[EXERCISE OBJECTIVE] Give a verbatim copy of the lines below, minus the pictures.

[SUPPLIED MATERIAL]
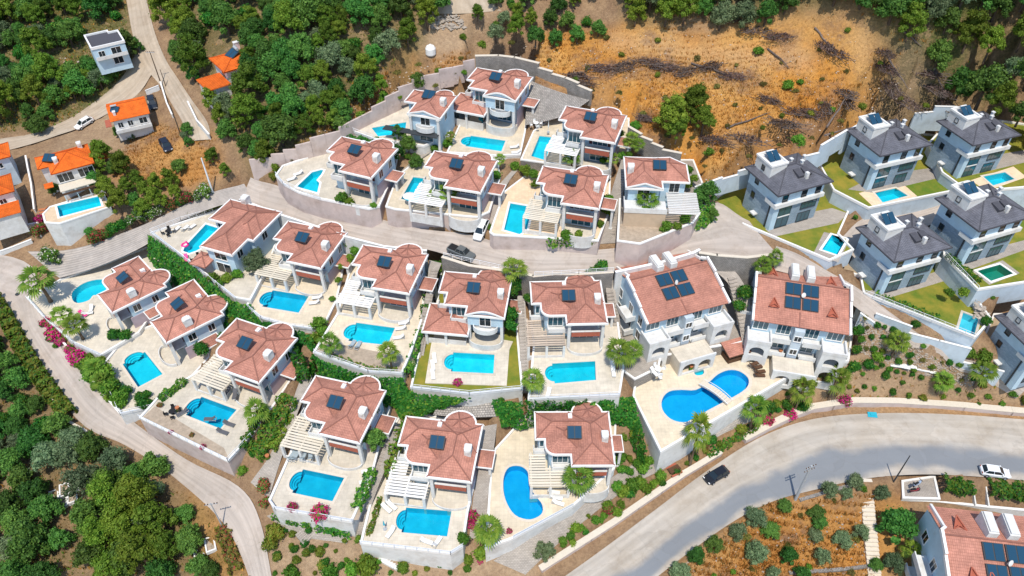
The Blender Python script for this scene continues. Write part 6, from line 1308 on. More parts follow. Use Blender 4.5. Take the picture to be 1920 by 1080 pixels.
# ---- climbing hedges over walls, clipped hedges and planted strips
def leaf_cloud(name, label, pts, nrm, size, mats, shares=(1.0,), seed=1, group=None, cat='hedge'):
    r = np.random.default_rng(seed); c = pts.mean(0); V = quads(pts - c, nrm, size, r, .5)
    o = link(name, quad_mesh(name, V, mats, r.choice(len(shares), len(pts), p=shares))); o.location = c; tag(o, label, cat, group); return o
def ivy(label, top, bot, dens=26, size=.36, seed=1, name='ivy_hedge', mats=('ivy', 'bush'), shares=(.85, .15), bulge=.5):
    r = np.random.default_rng(seed); A = [P(*p) for p in top]; B = [P(*p) for p in bot]; k = max(len(A), len(B)) * 6
    def res(L):
        L = smooth_line(L, 6); d = [0]
        for i in range(1, len(L)): d.append(d[-1] + (L[i] - L[i - 1]).length)
        t = np.linspace(0, d[-1], k); a = np.array([tuple(p) for p in L]); return np.stack([np.interp(t, d, a[:, j]) for j in range(3)], 1)
    A, B = res(A), res(B); n = int(np.linalg.norm(np.diff(A, axis=0), axis=1).sum() * np.linalg.norm(A - B, axis=1).mean() * dens)
    s, t = r.uniform(0, k - 1.001, n), r.uniform(-.03, 1.03, n); i = s.astype(int); f = (s - i)[:, None]
    a = A[i] * (1 - f) + A[i + 1] * f; b = B[i] * (1 - f) + B[i + 1] * f; p = a * (1 - t[:, None]) + b * t[:, None]
    nn = np.cross(b - a, A[i + 1] - A[i]); nn /= np.linalg.norm(nn, axis=1)[:, None] + 1e-9; nn *= np.sign(nn[:, 2:3] + 1e-6)
    lump = .5 + .5 * np.sin(p[:, 0] * 2.1 + seed) * np.cos(p[:, 1] * 2.4) * np.sin(p[:, 2] * 1.7 + 1)
    p = p + nn * (bulge * (lump + r.uniform(-.35, .35, n)))[:, None]
    return leaf_cloud(name, label, p, nn + (0, 0, .4), size, [LM[m] for m in mats], shares, seed)
ivy('long dark ivy hedge climbing the wall between the left villas', [(280,440,20.3),(360,499,20.3),(440,565,20.3),(472,574,19.8)], [(280,484,15.2),(350,565,15.0),(430,625,15.0),(520,650,15.2)], seed=2)
ivy('dark ivy bank below the pool left of the pickup villa', [(485,600,19.3),(545,616,19.3),(588,636,19.3),(592,668,19.8),(690,704,19.9),(756,708,19.9)], [(515,645,15),(560,672,14.6),(588,705,14.4),(625,728,14.4),(700,750,14.4),(765,768,14.4)], seed=3)
ivy('dark ivy bank behind the bottom centre villa', [(752,700,18),(775,735,18),(880,746,18)], [(738,740,14.2),(757,782,13.4),(815,768,14.4)], seed=4)
ivy('dark ivy bank below the weathered pergola terrace', [(925,748,17.8),(988,756,18.7),(1080,756,18.7),(1186,744,17)], [(935,795,13.6),(1000,800,12.8),(1150,792,12.6),(1205,815,11.8)], seed=5)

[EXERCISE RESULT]
The Blender Python script for this scene continues. Write part 6, from line 1308 on. More parts follow. Use Blender 4.5. Take the picture to be 1920 by 1080 pixels.
# ---- climbing hedges over walls, clipped hedges and planted strips
def leaf_cloud(name, label, pts, nrm, size, mats, shares=(1.0,), seed=1, group=None, cat='hedge'):
    r = np.random.default_rng(seed); c = pts.mean(0); V = quads(pts - c, nrm, size, r, .5)
    o = link(name, quad_mesh(name, V, mats, r.choice(len(shares), len(pts), p=shares))); o.location = c; tag(o, label, cat, group); return o
def ivy(label, top, bot, dens=26, size=.36, seed=1, name='ivy_hedge', mats=('ivy', 'bush'), shares=(.85, .15), bulge=.5):
    r = np.random.default_rng(seed); A = [P(*p) for p in top]; B = [P(*p) for p in bot]; k = max(len(A), len(B)) * 6
    def res(L):
        L = smooth_line(L, 6); d = [0]
        for i in range(1, len(L)): d.append(d[-1] + (L[i] - L[i - 1]).length)
        t = np.linspace(0, d[-1], k); a = np.array([tuple(p) for p in L]); return np.stack([np.interp(t, d, a[:, j]) for j in range(3)], 1)
    A, B = res(A), res(B); n = int(np.linalg.norm(np.diff(A, axis=0), axis=1).sum() * np.linalg.norm(A - B, axis=1).mean() * dens)
    s, t = r.uniform(0, k - 1.001, n), r.uniform(-.03, 1.03, n); i = s.astype(int); f = (s - i)[:, None]
    a = A[i] * (1 - f) + A[i + 1] * f; b = B[i] * (1 - f) + B[i + 1] * f; p = a * (1 - t[:, None]) + b * t[:, None]
    nn = np.cross(b - a, A[i + 1] - A[i]); nn /= np.linalg.norm(nn, axis=1)[:, None] + 1e-9; nn *= np.sign(nn[:, 2:3] + 1e-6)
    lump = .5 + .5 * np.sin(p[:, 0] * 2.1 + seed) * np.cos(p[:, 1] * 2.4) * np.sin(p[:, 2] * 1.7 + 1)
    p = p + nn * (bulge * (lump + r.uniform(-.35, .35, n)))[:, None]
    return leaf_cloud(name, label, p, nn + (0, 0, .4), size, [LM[m] for m in mats], shares, seed)
ivy('long dark ivy hedge climbing the wall between the left villas', [(280,440,20.3),(360,499,20.3),(440,565,20.3),(472,574,19.8)], [(280,484,15.2),(350,565,15.0),(430,625,15.0),(520,650,15.2)], seed=2)
ivy('dark ivy bank below the pool left of the pickup villa', [(485,600,19.3),(545,616,19.3),(588,636,19.3),(592,668,19.8),(690,704,19.9),(756,708,19.9)], [(515,645,15),(560,672,14.6),(588,705,14.4),(625,728,14.4),(700,750,14.4),(765,768,14.4)], seed=3)
ivy('dark ivy bank behind the bottom centre villa', [(752,700,18),(775,735,18),(880,746,18)], [(738,740,14.2),(757,782,13.4),(815,768,14.4)], seed=4)
ivy('dark ivy bank below the weathered pergola terrace', [(925,748,17.8),(988,756,18.7),(1080,756,18.7),(1186,744,17)], [(935,795,13.6),(1000,800,12.8),(1150,792,12.6),(1205,815,11.8)], seed=5)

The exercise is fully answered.